Job:
Up to and including the line with "# gutter floor", write out the listing from its first line, minus the pictures.

Provided material:
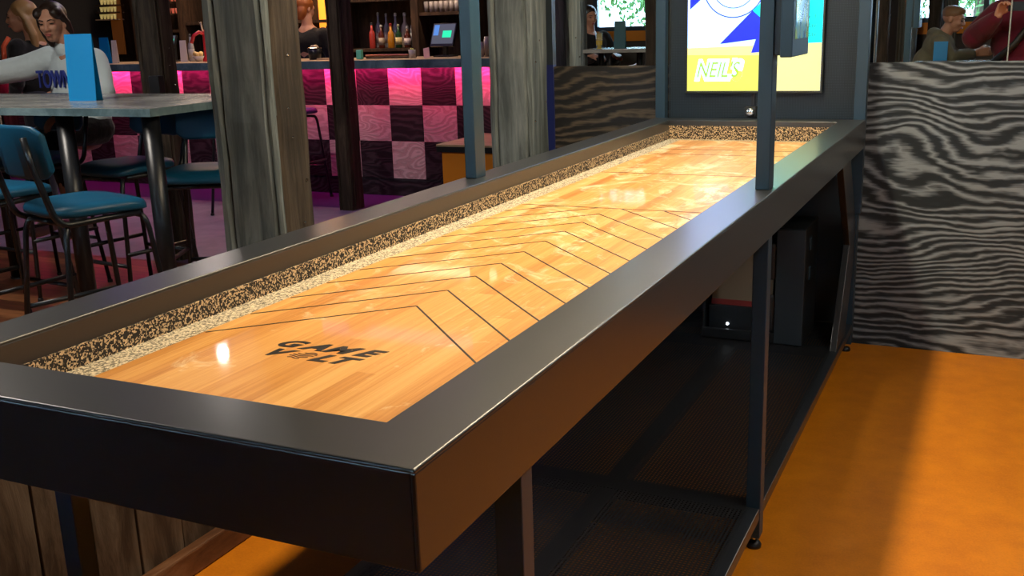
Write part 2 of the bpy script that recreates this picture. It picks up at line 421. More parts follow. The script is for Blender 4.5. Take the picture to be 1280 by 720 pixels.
for k in range(4):
    n_ = (k+1) % 4; ob, ot, ib_, it = vo_
    a.bm.faces.new((ot[k], ot[n_], it[n_], it[k])); a.bm.faces.new((ob[k], ib_[k], ib_[n_], ob[n_]))
    a.bm.faces.new((ob[k], ob[n_], ot[n_], ot[k])); a.bm.faces.new((ib_[k], it[k], it[n_], ib_[n_]))
a.build('rail_top', M['frame'], tb, bevel=.0028, seg=3)
ZF, FX0, FX1, FY0, FY1 = .920, -.702, -.178, .104, 3.353
field = MB().box(FX0, FX1, FY0, FY1, ZF-.03, ZF).build('playing_field', M['maple'], tb, label='honey coloured maple board with black arrow lines')
# gutter floor and granulate lining of the walls
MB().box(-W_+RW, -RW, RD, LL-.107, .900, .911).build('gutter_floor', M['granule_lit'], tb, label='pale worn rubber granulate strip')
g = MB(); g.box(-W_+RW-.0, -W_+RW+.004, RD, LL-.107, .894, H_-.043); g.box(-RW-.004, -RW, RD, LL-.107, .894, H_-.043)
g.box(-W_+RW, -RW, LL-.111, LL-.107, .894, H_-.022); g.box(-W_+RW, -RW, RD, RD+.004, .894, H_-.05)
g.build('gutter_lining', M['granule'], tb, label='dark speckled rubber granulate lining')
MB().box(-W_+T, -T, T, LL-T, H_-AP+.004, H_-AP+.010).build('underside_panel', M['black'], tb)
# arrow and cross lines
li = MB(); z0, z1, hw = ZF, ZF+.0006, .0016
def stroke(p, q, wd):
    p = Vector((p[0], p[1], 0)); q = Vector((q[0], q[1], 0)); d = (q-p).normalized(); n = Vector((-d.y, d.x, 0))*wd
    li.prism([(p+n)[:2], (q+n)[:2], (q-n)[:2], (p-n)[:2]], 2, z0, z1)
CX = -.438
YC = 1.777
for k in range(13):
    ya = .747 + .118*k
    for s_, xe in ((-1, FX0+.004), (1, FX1-.004)):
        x_a, y_a = CX, ya; x_b = xe; y_b = ya - abs(xe-CX)*1.01
        if y_a > YC:
            if y_b > YC - .01: continue
            t = (y_a-YC)/(y_a-y_b); x_a = x_a + (x_b-x_a)*t; y_a = YC
        stroke((x_a, y_a), (x_b, y_b), .0017)
for yc in (YC, 2.415, 2.91, 3.055): stroke((FX0+.004, yc), (FX1-.004, yc), .0016)
base_ = wloc(tb); bmesh.ops.recalc_face_normals(li.bm, faces=li.bm.faces[:]); bmesh.ops.translate(li.bm, vec=-base_, verts=li.bm.verts[:])
for f_q in li.bm.faces: f_q.material_index = 1
li.bm.from_mesh(field.data); li.bm.to_mesh(field.data); li.bm.free(); field.data.materials.append(M['ink'])
# printed logo
def logo(body, x0, x1, y0, y1, sh=.45, off=.012):
    o = text_mesh('logo_letter', body, .1, M['ink'], tb, (x0, y0, ZF+.0002), offset=off*.42, shear=sh, extrude=.0002)
    fit_text(o, x1-x0, y1-y0); o['label'] = 'black printed lettering'
logo('G', -.535, -.487, .462, .498); logo('A', -.492, -.447, .462, .498); logo('M', -.447, -.385, .462, .498); logo('E', -.388, -.341, .462, .498)
logo('V', -.520, -.478, .418, .453); logo('L', -.441, -.407, .418, .453); logo('T', -.401, -.357, .418, .453)
gl = MB()
for k in range(5):
    for j in range(14):
        t0, t1 = j/14, (j+1)/14
        def pt(t):
            yb = .422 + .0068*k; h = math.sqrt(max(0, 1-((yb-.4356)/.017)**2))*.019
            return (-.461 + (2*t-1)*h + .004*k-.008, yb + .0022*math.sin(t*math.pi*2+k))
        stroke_p, stroke_q = pt(t0), pt(t1)
        p = Vector((*stroke_p, 0)); q = Vector((*stroke_q, 0)); d = (q-p)
        if d.length < 1e-6: continue
        d.normalize(); n = Vector((-d.y, d.x, 0))*.0013
        gl.prism([(p+n)[:2], (q+n)[:2], (q-n)[:2], (p-n)[:2]], 2, ZF+.0001, ZF+.0005)
gl.build('logo_globe', mat('brown ink', (.05,.02,.012), .5), tb, label='small striped round emblem in the lettering')
# legs
def leg(x0, x1, y0, y1, zt, foot=True, name='leg', mt='frame_post'):
    l = MB().box(x0, x1, y0, y1, .035 if foot else 0, zt).build(name, M[mt], tb, bevel=.002)
    if foot:
        cx, cy = (x0+x1)/2, (y0+y1)/2
        MB().lathe([(.005,.018), (.005,.040)], (cx,cy,0), 10).build('foot_bolt', M['chrome'], l)
        MB().lathe([(.020,0), (.021,.008), (.016,.016), (.007,.020)], (cx,cy,0), 18).build('rubber_foot', M['rubber'], l, smooth=True)
    return l
leg(-.046, -.007, .258, .292, H_-AP+.01)
leg(-.045-.003, -.010, 1.755, 1.800, H_-AP+.01)
leg(-.060, -.012, 3.590, 3.638, .60)
leg(-.842, -.806, .258, .292, H_-AP+.01)
leg(-.865, -.822, 1.755, 1.800, H_-AP+.01)
leg(-.865, -.822, 3.590, 3.638, .60)
# cage posts above the rails, cross bars and lamp housing overhead
MB().box(-.048, -.014, 1.757, 1.815, H_, 2.34).build('upright_post', M['frame_post'], tb, bevel=.002)
MB().box(-.865, -.831, 1.761, 1.822, H_, 2.34).build('upright_post', M['frame_post'], tb, bevel=.002)
MB().box(-.865, -.014, 1.77, 1.81, 2.34, 2.38).build('cross_bar', M['frame_post'], tb, bevel=.002)
MB().box(-.865, -.014, 3.60, 3.64, 2.34, 2.38).build('cross_bar', M['frame_post'], tb, bevel=.002)
lb = MB().box(-.52, -.36, .05, 3.40, 2.32, 2.40).build('lamp_housing', M['black'], tb, bevel=.004)
MB().box(-.50, -.38, .07, 3.38, 2.312, 2.32).build('lamp_diffuser', M['lamp_glow'], lb)
# low shelf frame with perforated sheet
ZS = .125
sf = MB(); sf.box(-.048, -.012, .05, 3.60, ZS-.035, ZS); sf.box(-.865, -.829, .05, 3.60, ZS-.035, ZS); sf.box(-.47, -.41, .05, 3.60, ZS-.035, ZS-.004)
for y in (.06, 1.735, 3.21, 3.55): sf.box(-.83, -.045, y, y+(.075 if y in (1.735,) else .045), ZS-.035, ZS-.002)
sf.build('shelf_frame', M['frame'], tb, bevel=.002)
MB().box(-.84, -.04, .07, 3.58, ZS-.001, ZS+.0005).build('shelf_sheet', M['perf_floor'], tb, label='perforated black metal sheet')
MB().prism([(3.12,.875), (3.335,.875), (3.655,.50), (3.43,.12), (3.19,.12), (3.445,.50)], 0, -.045, -.020).build('bent_brace', M['frame'], tb, bevel=.002)
MB().prism([(3.12,.875), (3.335,.875), (3.655,.50), (3.43,.12), (3.19,.12), (3.445,.50)], 0, -.860, -.835).build('bent_brace', M['frame'], tb, bevel=.002)
# rear back panel under the table
MB().box(-.83, -.055, 3.62, 3.63, .12, .875).build('rear_panel', M['dark_panel'], tb)
# control cabinet on the shelf under the far end
cb_ = thing('control_cabinet', (-.36, 3.40, ZS), 'dark steel control box on the low shelf under the far end', 'equipment cabinet')
c = MB(); c.box(-.56, -.155, 3.22, 3.50, ZS+.001, ZS+.012); c.box(-.56, -.155, 3.22, 3.50, .585, .600); c.box(-.165, -.155, 3.22, 3.50, ZS+.012, .585); c.box(-.56, -.55, 3.22, 3.50, ZS+.012, .585); c.box(-.55, -.165, 3.49, 3.50, ZS+.012, .585)
c.build('housing', M['black'], cb_, bevel=.002)
# door with arched opening
dp = [(-.56,ZS+.004), (-.155,ZS+.004), (-.155,.597), (-.56,.597)]
MB().box(-.265, -.155, 3.205, 3.219, ZS+.004, .597).build('door_panel', M['dark_panel'], cb_, bevel=.002)
MB().box(-.56, -.265, 3.205, 3.219, ZS+.004, .17).build('door_panel', M['black'], cb_, bevel=.002)
for z in (.50, .38):
    MB().box(-.155, -.150, 3.30, 3.33, z, z+.05).build('hinge', M['frame_post'], cb_, bevel=.001)
for zz, w0 in ((.24, .09), (.45, .09)):
    o = MB().box(-.300, -.268, 3.203, 3.221, zz-.06, zz+w0).build('vent_slot', M['rubber'], cb_, bevel=.012, seg=3)
bx_ = thing('cardboard_box', (-.42, 3.40, ZS+.012), 'pale carton with a red stripe lying inside the control box', 'box')
MB().box(-.53, -.28, 3.25, 3.45, .26, .50).build('carton_body', mat('pale printed card', (.20,.18,.14), .7), bx_, bevel=.003)
MB().box(-.531, -.279, 3.2485, 3.4515, .262, .285).build('carton_stripe', mat('red card stripe', (.22,.03,.03), .6), bx_)
MB().box(-.54, -.27, 3.24, 3.46, .137, .259).build('carton_stand', M['black'], bx_, bevel=.003)
for (x, z) in ((-.46,.185), (-.335,.22)): MB().ball((x, 3.236, z), .006, 2).build('indicator_lamp', mat('white led', (1,1,1), emit=(.8,.9,1), es=4), bx_)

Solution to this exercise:
Write part 2 of the bpy script that recreates this picture. It picks up at line 421. More parts follow. The script is for Blender 4.5. Take the picture to be 1280 by 720 pixels.
for k in range(4):
    n_ = (k+1) % 4; ob, ot, ib_, it = vo_
    a.bm.faces.new((ot[k], ot[n_], it[n_], it[k])); a.bm.faces.new((ob[k], ib_[k], ib_[n_], ob[n_]))
    a.bm.faces.new((ob[k], ob[n_], ot[n_], ot[k])); a.bm.faces.new((ib_[k], it[k], it[n_], ib_[n_]))
a.build('rail_top', M['frame'], tb, bevel=.0028, seg=3)
ZF, FX0, FX1, FY0, FY1 = .920, -.702, -.178, .104, 3.353
field = MB().box(FX0, FX1, FY0, FY1, ZF-.03, ZF).build('playing_field', M['maple'], tb, label='honey coloured maple board with black arrow lines')
# gutter floor and granulate lining of the walls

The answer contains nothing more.